Elk paneel bestaat uit een Titelbalk en één of meerdere gedeeltes voor inhoud. Werkbalk- en
Zijbalkpanelen delen veel functies. Bijvoorbeeld, de knoppen om tekst vet of cursief te maken
komen voor op de werkbalk Opmaak en in het gedeelte Teken van het paneel Eigenschappen van
de Zijbalk.
Sommige panelen bevatten een knop Meer opties en als u daarop klikt, opent een
dialoogvenster met een grotere keuze aan bewerkingsopties.
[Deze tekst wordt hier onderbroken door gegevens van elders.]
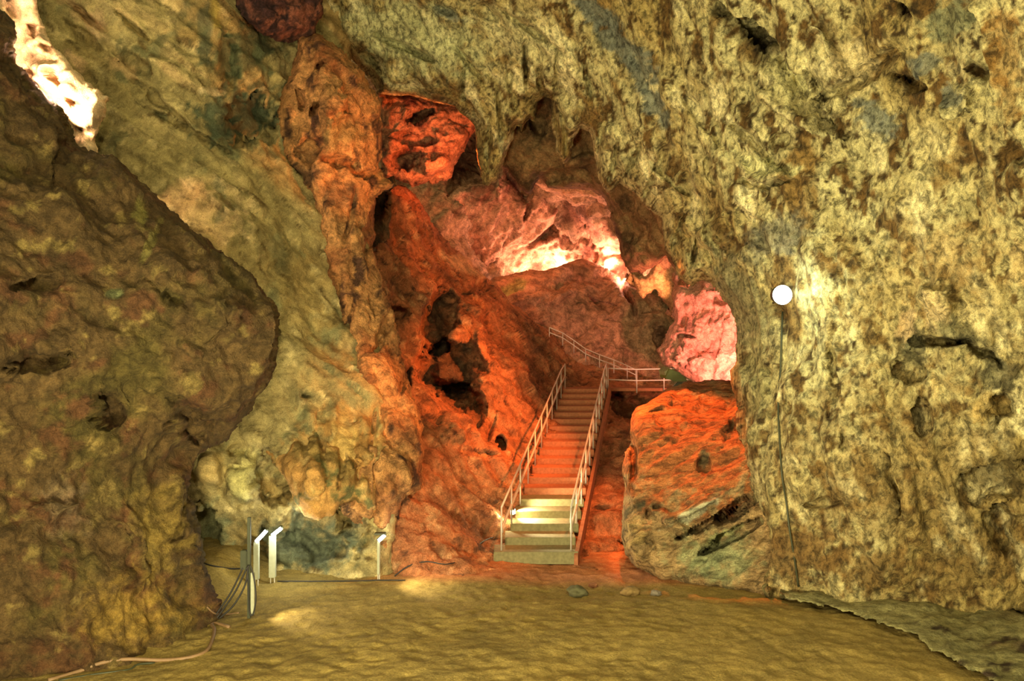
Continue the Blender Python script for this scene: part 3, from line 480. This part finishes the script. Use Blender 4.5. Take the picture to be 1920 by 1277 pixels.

Het geopende dialoogvenster
blokkeert het document voor bewerking tot dat het weer gesloten is.
De panelen worden hieronder beschreven:
• Eigenschappen: Bevat gereedschappen voor directe opmaak binnen het document.
Standaard worden de gereedschappen gescheiden in de volgende drie gedeeltes voor
tekstbewerking:
– Opmaakprofielen: Toont het opmaakprofiel van de positie van de cursor of voegt er
één toe. Maak of bewerk een opmaakprofiel.
– Teken: Bewerk tekst met lettertype, grootte, kleur, dikte, opmaak en spatiëring.
– Alinea: Maak de alinea op met uitlijning, opsommingslijsten, achtergrondkleur,
inspringing en spatiëring.
– Pagina: Maak de pagina op met oriëntatie, marges, grootte en aantal kolommen.
Als een afbeelding geselecteerd is, openen de volgende gedeeltes;
– Gebied: Pas de Transparantie of het Vullen aan van de achtergrond van de
afbeelding.
– Afbeelding: Pas de afbeelding aan op helderheid, contrast, kleurmodus en
transparantie.
– Positie en grootte: Pas de hoogte en breedte aan.